For football fans who have not signed up for, or subscribed to, one of the Premier League’s perennial powerhouses, the reality of following the local bunch of strugglers offers a much starker and less glitzy menu. I speak from the sometimes bitter, often deflating and once in a while, even joyful, experience of following Coventry City.
For more than three decades, through varying stages of childhood, adolescence, and, finally, manhood, I have trudged up to Highfield Road and then the Ricoh Arena for my fortnightly fix of football’s snakes and ladders. As adulthood beckoned, I grew out of Rupert the Bear, Sherbet Dips and Match of the Day magazine, but I could never quite grow out of the lure of the relegation-dodging team, just ten a minute walk from home.
The excitement started at my first match; walking through Gosford Park, joining a long trail of spectators, shuffling to the stadium. With the floodlights hovering, UFO-style, over the corners of the ground, and my neck straining upwards, I was like a gob-smacked tourist in New York. If it was mind-boggling outside, inside was better still; from my high seat, the players were Subbuteo-sized, the terraces full of singing fans and there was even a high-tech, blinking, winking, electronic scoreboard. By ten past three I had got the bug and I simply never gave it back!

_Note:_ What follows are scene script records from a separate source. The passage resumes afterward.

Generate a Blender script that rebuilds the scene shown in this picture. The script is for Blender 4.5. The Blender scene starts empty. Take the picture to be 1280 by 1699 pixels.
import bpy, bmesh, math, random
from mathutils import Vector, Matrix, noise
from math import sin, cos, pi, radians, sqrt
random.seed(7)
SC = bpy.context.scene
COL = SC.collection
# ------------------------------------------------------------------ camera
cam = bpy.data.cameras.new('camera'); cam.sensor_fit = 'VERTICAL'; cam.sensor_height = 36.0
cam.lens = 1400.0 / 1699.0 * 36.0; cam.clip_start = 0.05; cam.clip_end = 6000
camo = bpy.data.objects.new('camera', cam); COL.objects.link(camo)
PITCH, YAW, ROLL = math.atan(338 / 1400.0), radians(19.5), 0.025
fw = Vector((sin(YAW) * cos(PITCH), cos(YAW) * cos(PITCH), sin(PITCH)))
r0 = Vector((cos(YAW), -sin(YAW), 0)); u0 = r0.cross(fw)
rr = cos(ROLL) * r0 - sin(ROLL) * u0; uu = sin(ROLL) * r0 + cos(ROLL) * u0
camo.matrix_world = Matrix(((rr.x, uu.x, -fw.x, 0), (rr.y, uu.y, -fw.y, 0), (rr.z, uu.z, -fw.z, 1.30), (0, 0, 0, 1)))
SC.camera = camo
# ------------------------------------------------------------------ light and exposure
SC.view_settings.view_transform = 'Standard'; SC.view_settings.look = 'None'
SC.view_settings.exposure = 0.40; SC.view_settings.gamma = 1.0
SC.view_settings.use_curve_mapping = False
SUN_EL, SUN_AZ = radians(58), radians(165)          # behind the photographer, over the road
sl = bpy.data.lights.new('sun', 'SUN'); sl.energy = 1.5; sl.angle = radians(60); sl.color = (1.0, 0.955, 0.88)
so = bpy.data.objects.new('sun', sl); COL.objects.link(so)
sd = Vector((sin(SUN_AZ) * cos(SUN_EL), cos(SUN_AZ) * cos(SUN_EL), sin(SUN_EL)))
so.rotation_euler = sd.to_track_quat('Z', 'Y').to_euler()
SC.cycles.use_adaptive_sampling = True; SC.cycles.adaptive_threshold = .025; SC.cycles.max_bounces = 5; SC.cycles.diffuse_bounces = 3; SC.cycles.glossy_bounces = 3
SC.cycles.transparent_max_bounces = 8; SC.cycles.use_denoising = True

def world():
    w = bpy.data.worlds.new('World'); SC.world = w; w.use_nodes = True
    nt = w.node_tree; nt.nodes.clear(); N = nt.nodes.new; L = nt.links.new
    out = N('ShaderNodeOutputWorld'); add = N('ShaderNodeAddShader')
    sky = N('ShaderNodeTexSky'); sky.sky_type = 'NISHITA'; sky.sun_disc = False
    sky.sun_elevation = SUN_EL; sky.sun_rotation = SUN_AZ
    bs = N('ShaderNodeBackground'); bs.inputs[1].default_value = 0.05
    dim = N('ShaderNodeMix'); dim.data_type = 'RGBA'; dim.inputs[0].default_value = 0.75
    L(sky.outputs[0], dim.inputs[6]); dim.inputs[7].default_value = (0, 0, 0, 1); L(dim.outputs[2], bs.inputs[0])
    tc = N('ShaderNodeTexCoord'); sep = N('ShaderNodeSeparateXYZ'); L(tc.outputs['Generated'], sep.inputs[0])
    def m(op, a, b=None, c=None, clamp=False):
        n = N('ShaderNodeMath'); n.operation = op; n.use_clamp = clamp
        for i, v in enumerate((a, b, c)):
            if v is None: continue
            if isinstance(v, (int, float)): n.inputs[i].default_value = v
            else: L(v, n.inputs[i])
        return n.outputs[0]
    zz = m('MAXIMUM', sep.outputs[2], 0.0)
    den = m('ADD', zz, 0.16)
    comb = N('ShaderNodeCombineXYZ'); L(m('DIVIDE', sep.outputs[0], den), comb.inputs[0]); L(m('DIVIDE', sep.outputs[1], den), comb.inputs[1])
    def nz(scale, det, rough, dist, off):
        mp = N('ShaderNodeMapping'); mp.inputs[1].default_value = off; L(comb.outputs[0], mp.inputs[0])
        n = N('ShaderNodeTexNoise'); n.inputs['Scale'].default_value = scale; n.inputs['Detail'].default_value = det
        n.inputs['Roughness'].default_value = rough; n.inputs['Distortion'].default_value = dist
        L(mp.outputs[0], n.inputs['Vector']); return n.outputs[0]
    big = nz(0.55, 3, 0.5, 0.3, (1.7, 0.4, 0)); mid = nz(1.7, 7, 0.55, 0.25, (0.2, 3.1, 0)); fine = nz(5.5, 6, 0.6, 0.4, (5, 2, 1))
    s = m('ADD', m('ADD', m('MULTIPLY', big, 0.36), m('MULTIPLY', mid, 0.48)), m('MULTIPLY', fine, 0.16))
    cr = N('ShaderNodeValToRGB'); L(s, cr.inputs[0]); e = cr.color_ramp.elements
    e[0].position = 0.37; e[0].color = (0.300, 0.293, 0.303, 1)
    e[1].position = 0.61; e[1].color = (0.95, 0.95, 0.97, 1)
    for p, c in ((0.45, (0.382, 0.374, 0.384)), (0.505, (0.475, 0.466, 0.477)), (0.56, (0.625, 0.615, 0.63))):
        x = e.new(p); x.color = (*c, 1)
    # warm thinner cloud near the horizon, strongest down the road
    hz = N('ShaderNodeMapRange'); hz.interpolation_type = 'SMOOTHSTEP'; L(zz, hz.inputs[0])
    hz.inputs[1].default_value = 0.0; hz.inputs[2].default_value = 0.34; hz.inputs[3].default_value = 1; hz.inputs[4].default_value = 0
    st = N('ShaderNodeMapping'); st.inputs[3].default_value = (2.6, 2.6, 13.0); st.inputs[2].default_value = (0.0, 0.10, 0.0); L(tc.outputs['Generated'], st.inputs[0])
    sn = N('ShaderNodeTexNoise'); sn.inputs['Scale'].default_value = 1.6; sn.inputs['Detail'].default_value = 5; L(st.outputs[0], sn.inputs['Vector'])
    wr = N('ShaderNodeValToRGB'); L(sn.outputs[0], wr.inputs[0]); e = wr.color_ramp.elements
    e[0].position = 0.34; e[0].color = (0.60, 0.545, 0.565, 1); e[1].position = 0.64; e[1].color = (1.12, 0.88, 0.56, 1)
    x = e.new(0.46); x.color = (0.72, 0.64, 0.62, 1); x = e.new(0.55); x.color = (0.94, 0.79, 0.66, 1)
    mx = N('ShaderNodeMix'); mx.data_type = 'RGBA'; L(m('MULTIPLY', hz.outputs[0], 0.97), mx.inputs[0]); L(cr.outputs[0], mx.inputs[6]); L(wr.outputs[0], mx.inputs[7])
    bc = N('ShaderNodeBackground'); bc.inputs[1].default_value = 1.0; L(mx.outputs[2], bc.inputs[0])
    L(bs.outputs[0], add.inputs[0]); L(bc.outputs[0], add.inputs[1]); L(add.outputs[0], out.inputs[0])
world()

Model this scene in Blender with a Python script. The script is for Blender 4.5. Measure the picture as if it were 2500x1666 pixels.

Following City, I’ve watched games on gorgeous, balmy evenings against Manchester United, Arsenal and even Zimbabwe; equally I could have been certified with hypothermia, during winter matches on the tiny bank of uncovered seats on the old, open East Terrace. As with most football fans I have a fine collection of memories, the great and the inglorious sit side by side; one year winning at Wembley, one year shamed at Sutton. However, when you have seen your team go from sometimes beating Chelsea to crashing at Crawley, and from winning at Anfield to slipping up at Crewe Alexandra (again and again), you have to be made of sturdy stuff – there hasn’t been much glory-seeking for a while.
Although City enjoyed a longer ride in the top flight than many other clubs, the thirty-four years sequence remains a proud boast, the decade and a half since they slipped down the pecking order has opened the eyes of all City fans to the wider footballing universe. Relegations, a share of cup-humblings and being homeless for a year have mightily tested the mettle of all Sky Blue nuts; but the Coventry tale might, just might, be about to take an upward turn.
The latest incarnation are holding their position at the top end of League One, Division Three in old money, and a first top-six finish since 1970 is looking perfectly possible. After years of lows and then even lower lows, the skies are less grey and just a little more blue is on the horizon. Indeed such is the optimism in the air that the local radio station has taken to asking callers if they think it will be promotion through the play-offs or the automatic slots.
As this, better-than-most, season reaches its denouement, the fun of watching and wondering remains as addictive as ever. The Sky Blues may be far removed from the prism of the Premier League these days, but if the new crop of heroes do make some new memories to savour; with luck, we soon won’t have to open YouTube, or a nostalgia-tinged book to relive the glory-days!